「教養」としての性の知識


ICU保健体育科:三橋良子
【CGS Newsletter016掲載記事/特別特集:CGS開設10周年へ向けて】

2013年度より、教養学部生必修科目「保健理論」内で、CGSスタッフが「性の健康を考える」と題したゲスト講義を開催するコラボレーションが始まりました。「保健理論」を担当する保健体育科主任の三橋良子先生に、この取り組みの企図と、今後の展望についてお寄せ頂きました。

 CGS開設当初、私は自分にはあまり関係がない分野だなー、と感じたのを覚えています。女性として60年以上生きてまいりましたが、元来、自分の性に対しあまり関心がなく、「女性である前に人間だ」という意識が強かったように思います。育った環境も男兄弟の真ん中、いとこも男ばかりだったせいか、ごくあたり前のように男の子のように育っていたのかもしれません。性を意識したのは大学を選ぶときに、男はうるさいから女子大がいいと、お茶の水女子大学を選んだ事を今回思い出しました。妊娠や出産も女性の特権と思っていましたし、実際、妊娠に出産、子育ては人生の中で、部の顧問としても活動してきた和太鼓の公演より面白い経験でした。

 そんな状態でしたから、女性としての自分にも何ら抵抗感がなく、常に「やりたいことをやる」を基本に生きてきました。ジェンダーという言葉が自分に突き刺さったのは、自分の教え子のカミングアウトでした。周囲の学生仲間は全然動じていないにもかかわらず、私自身は何年も一緒に活動してきたのに気がつかなかった事に衝撃を受けました。「何か傷つけていたのではないのだろうか」と自己嫌悪にもなりそうでした。その時点から、ジェンダーという言葉に無関心でいられなくなりました。その教え子は私にとってかけがえのない存在だったからだと思います。しかも、その「かけがえのなさ」はカミングアウトされても私の中で微動だにしませんでした。だからといって、すぐ何もかも理解できるはずもなく、仕方がないのでそのギャップを知識で埋めていくことにし、本などを読み漁りました。現在でも私がどれだけジェンダーを理解できるようになったかはわかりません。性同一性障害の学生には本人と個人的に話して対応してはいますが、相手の現実を想像することぐらいしかできません。知識で埋められる部分と生理的に理解できない部分を、無理せず同居させることにしています。全部の人と仲良くなるわけではなく、好きな人や嫌いな人がいると同じように結局、ジェンダーの問題ではなく、個人対個人のことなんだとも思っていました。
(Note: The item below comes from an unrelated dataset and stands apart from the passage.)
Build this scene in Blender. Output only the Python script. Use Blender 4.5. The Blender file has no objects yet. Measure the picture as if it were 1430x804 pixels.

 ところが、ある時、性同一性障害の学生から「いじめ」を受けていると聞いて非常に不愉快に感じました。ICUの学生の中で教養も品もない人間の行為である「いじめ」があると聞いて、憤慨すると同時に残念でなさけなく思いました。「いじめ」をおこなう人間は実際、社会に存在しますが、そのような行為を「抑止する能力」こそが「教養」であると考えていたからです。しかし、そのような「教養」は、やはり知識がないと身につかないのではと、私自身の体験から思いました。そこで、2012年度にCGSの先生やスタッフの方の協力を得て、保健理論のクラスの中で「性について」話していただくことにいたしました。学生の反応は非常に真摯であり、手ごたえを感じましたが、1学年を4つのクラスに分けて開講される授業ですので、2012年度は四分の一の学生に届けることしかできませんでした。そのため、2013年度からはもうひとりの担当者である非常勤の先生のクラスでも、同じ講義をお願いすることになりました。2013年度の入学生は全員、「性について」の知識を持つことになります。その知識が本当に消化され、生きた教養になるのは自分自身がそのような現実に向き合った時でしょう。そして、ICU生としてしっかり対処する能力を身に着けてくれていると信じています。

 こうやって思い返すとこの9年間、私自身もジェンダーという分野の端っこで成長させていただいたんだなーと感無量です。10年目以降にもつなげていければと思います。